Exercise directions: Copy all the material below, exactly as it stands.

Supplied material:
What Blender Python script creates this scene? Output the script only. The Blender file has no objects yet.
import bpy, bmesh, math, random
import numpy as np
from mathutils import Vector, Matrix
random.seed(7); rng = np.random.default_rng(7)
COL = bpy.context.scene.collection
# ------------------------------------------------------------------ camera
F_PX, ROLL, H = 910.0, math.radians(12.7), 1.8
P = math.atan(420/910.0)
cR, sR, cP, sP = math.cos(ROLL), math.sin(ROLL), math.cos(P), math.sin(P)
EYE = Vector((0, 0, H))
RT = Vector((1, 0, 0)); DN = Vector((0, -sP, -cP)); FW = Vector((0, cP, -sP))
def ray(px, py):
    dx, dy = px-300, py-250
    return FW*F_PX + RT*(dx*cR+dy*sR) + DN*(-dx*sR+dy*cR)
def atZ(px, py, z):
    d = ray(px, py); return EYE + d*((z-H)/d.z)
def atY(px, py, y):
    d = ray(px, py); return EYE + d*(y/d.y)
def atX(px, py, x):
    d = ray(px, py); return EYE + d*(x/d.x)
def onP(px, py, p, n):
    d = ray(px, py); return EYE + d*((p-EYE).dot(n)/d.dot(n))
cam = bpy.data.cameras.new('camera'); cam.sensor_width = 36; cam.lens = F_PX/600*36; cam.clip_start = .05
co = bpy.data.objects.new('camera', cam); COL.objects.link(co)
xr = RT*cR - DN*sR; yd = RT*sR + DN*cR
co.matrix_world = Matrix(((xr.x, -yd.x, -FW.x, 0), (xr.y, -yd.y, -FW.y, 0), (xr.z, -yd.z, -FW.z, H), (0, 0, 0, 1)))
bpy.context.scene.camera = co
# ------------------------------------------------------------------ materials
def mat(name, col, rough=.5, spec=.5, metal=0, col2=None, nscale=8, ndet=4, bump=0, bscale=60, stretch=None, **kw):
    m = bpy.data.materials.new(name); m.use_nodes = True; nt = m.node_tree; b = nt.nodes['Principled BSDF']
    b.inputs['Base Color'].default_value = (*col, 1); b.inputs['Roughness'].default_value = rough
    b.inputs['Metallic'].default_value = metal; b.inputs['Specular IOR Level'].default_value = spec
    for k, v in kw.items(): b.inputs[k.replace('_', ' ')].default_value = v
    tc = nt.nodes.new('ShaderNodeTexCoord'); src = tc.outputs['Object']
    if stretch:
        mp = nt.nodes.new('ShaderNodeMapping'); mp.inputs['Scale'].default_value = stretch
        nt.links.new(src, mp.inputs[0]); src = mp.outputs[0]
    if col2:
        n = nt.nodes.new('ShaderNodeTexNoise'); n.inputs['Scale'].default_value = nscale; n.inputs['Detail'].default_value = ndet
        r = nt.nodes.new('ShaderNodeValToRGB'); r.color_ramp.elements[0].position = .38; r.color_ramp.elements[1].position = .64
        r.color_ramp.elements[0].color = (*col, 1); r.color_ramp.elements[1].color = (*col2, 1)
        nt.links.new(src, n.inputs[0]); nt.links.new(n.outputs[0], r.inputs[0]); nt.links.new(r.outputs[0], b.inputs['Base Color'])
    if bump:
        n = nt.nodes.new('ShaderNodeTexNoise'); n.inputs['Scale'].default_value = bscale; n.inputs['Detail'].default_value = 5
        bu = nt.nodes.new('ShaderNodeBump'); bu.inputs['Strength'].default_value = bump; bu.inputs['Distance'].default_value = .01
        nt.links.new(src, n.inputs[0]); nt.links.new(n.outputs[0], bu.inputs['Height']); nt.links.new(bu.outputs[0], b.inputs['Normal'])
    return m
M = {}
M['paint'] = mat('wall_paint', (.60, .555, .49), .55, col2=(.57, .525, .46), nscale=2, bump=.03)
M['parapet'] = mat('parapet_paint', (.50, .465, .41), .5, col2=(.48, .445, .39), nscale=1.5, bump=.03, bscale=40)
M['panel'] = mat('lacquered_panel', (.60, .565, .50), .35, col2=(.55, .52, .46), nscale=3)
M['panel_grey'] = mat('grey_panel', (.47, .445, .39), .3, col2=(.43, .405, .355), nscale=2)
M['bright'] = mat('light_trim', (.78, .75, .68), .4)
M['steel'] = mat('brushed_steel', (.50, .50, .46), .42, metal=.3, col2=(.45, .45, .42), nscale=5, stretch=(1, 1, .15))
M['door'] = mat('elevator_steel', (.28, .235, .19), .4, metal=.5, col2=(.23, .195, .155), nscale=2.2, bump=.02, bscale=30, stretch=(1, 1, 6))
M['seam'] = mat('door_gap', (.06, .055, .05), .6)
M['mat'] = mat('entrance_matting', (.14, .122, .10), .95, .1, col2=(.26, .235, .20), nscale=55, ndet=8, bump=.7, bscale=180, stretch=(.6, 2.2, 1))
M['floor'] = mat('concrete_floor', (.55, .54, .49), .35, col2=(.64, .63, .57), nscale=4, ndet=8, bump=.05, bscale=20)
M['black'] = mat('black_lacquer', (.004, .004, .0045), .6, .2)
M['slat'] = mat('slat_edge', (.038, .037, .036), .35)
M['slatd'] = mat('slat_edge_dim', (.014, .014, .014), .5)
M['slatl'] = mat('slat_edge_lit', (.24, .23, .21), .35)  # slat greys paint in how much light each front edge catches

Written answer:
What Blender Python script creates this scene? Output the script only. The Blender file has no objects yet.
import bpy, bmesh, math, random
import numpy as np
from mathutils import Vector, Matrix
random.seed(7); rng = np.random.default_rng(7)
COL = bpy.context.scene.collection
# ------------------------------------------------------------------ camera
F_PX, ROLL, H = 910.0, math.radians(12.7), 1.8
P = math.atan(420/910.0)
cR, sR, cP, sP = math.cos(ROLL), math.sin(ROLL), math.cos(P), math.sin(P)
EYE = Vector((0, 0, H))
RT = Vector((1, 0, 0)); DN = Vector((0, -sP, -cP)); FW = Vector((0, cP, -sP))
def ray(px, py):
    dx, dy = px-300, py-250
    return FW*F_PX + RT*(dx*cR+dy*sR) + DN*(-dx*sR+dy*cR)
def atZ(px, py, z):
    d = ray(px, py); return EYE + d*((z-H)/d.z)
def atY(px, py, y):
    d = ray(px, py); return EYE + d*(y/d.y)
def atX(px, py, x):
    d = ray(px, py); return EYE + d*(x/d.x)
def onP(px, py, p, n):
    d = ray(px, py); return EYE + d*((p-EYE).dot(n)/d.dot(n))
cam = bpy.data.cameras.new('camera'); cam.sensor_width = 36; cam.lens = F_PX/600*36; cam.clip_start = .05
co = bpy.data.objects.new('camera', cam); COL.objects.link(co)
xr = RT*cR - DN*sR; yd = RT*sR + DN*cR
co.matrix_world = Matrix(((xr.x, -yd.x, -FW.x, 0), (xr.y, -yd.y, -FW.y, 0), (xr.z, -yd.z, -FW.z, H), (0, 0, 0, 1)))
bpy.context.scene.camera = co
# ------------------------------------------------------------------ materials
def mat(name, col, rough=.5, spec=.5, metal=0, col2=None, nscale=8, ndet=4, bump=0, bscale=60, stretch=None, **kw):
    m = bpy.data.materials.new(name); m.use_nodes = True; nt = m.node_tree; b = nt.nodes['Principled BSDF']
    b.inputs['Base Color'].default_value = (*col, 1); b.inputs['Roughness'].default_value = rough
    b.inputs['Metallic'].default_value = metal; b.inputs['Specular IOR Level'].default_value = spec
    for k, v in kw.items(): b.inputs[k.replace('_', ' ')].default_value = v
    tc = nt.nodes.new('ShaderNodeTexCoord'); src = tc.outputs['Object']
    if stretch:
        mp = nt.nodes.new('ShaderNodeMapping'); mp.inputs['Scale'].default_value = stretch
        nt.links.new(src, mp.inputs[0]); src = mp.outputs[0]
    if col2:
        n = nt.nodes.new('ShaderNodeTexNoise'); n.inputs['Scale'].default_value = nscale; n.inputs['Detail'].default_value = ndet
        r = nt.nodes.new('ShaderNodeValToRGB'); r.color_ramp.elements[0].position = .38; r.color_ramp.elements[1].position = .64
        r.color_ramp.elements[0].color = (*col, 1); r.color_ramp.elements[1].color = (*col2, 1)
        nt.links.new(src, n.inputs[0]); nt.links.new(n.outputs[0], r.inputs[0]); nt.links.new(r.outputs[0], b.inputs['Base Color'])
    if bump:
        n = nt.nodes.new('ShaderNodeTexNoise'); n.inputs['Scale'].default_value = bscale; n.inputs['Detail'].default_value = 5
        bu = nt.nodes.new('ShaderNodeBump'); bu.inputs['Strength'].default_value = bump; bu.inputs['Distance'].default_value = .01
        nt.links.new(src, n.inputs[0]); nt.links.new(n.outputs[0], bu.inputs['Height']); nt.links.new(bu.outputs[0], b.inputs['Normal'])
    return m
M = {}
M['paint'] = mat('wall_paint', (.60, .555, .49), .55, col2=(.57, .525, .46), nscale=2, bump=.03)
M['parapet'] = mat('parapet_paint', (.50, .465, .41), .5, col2=(.48, .445, .39), nscale=1.5, bump=.03, bscale=40)
M['panel'] = mat('lacquered_panel', (.60, .565, .50), .35, col2=(.55, .52, .46), nscale=3)
M['panel_grey'] = mat('grey_panel', (.47, .445, .39), .3, col2=(.43, .405, .355), nscale=2)
M['bright'] = mat('light_trim', (.78, .75, .68), .4)
M['steel'] = mat('brushed_steel', (.50, .50, .46), .42, metal=.3, col2=(.45, .45, .42), nscale=5, stretch=(1, 1, .15))
M['door'] = mat('elevator_steel', (.28, .235, .19), .4, metal=.5, col2=(.23, .195, .155), nscale=2.2, bump=.02, bscale=30, stretch=(1, 1, 6))
M['seam'] = mat('door_gap', (.06, .055, .05), .6)
M['mat'] = mat('entrance_matting', (.14, .122, .10), .95, .1, col2=(.26, .235, .20), nscale=55, ndet=8, bump=.7, bscale=180, stretch=(.6, 2.2, 1))
M['floor'] = mat('concrete_floor', (.55, .54, .49), .35, col2=(.64, .63, .57), nscale=4, ndet=8, bump=.05, bscale=20)
M['black'] = mat('black_lacquer', (.004, .004, .0045), .6, .2)
M['slat'] = mat('slat_edge', (.038, .037, .036), .35)
M['slatd'] = mat('slat_edge_dim', (.014, .014, .014), .5)
M['slatl'] = mat('slat_edge_lit', (.24, .23, .21), .35)  # slat greys paint in how much light each front edge catches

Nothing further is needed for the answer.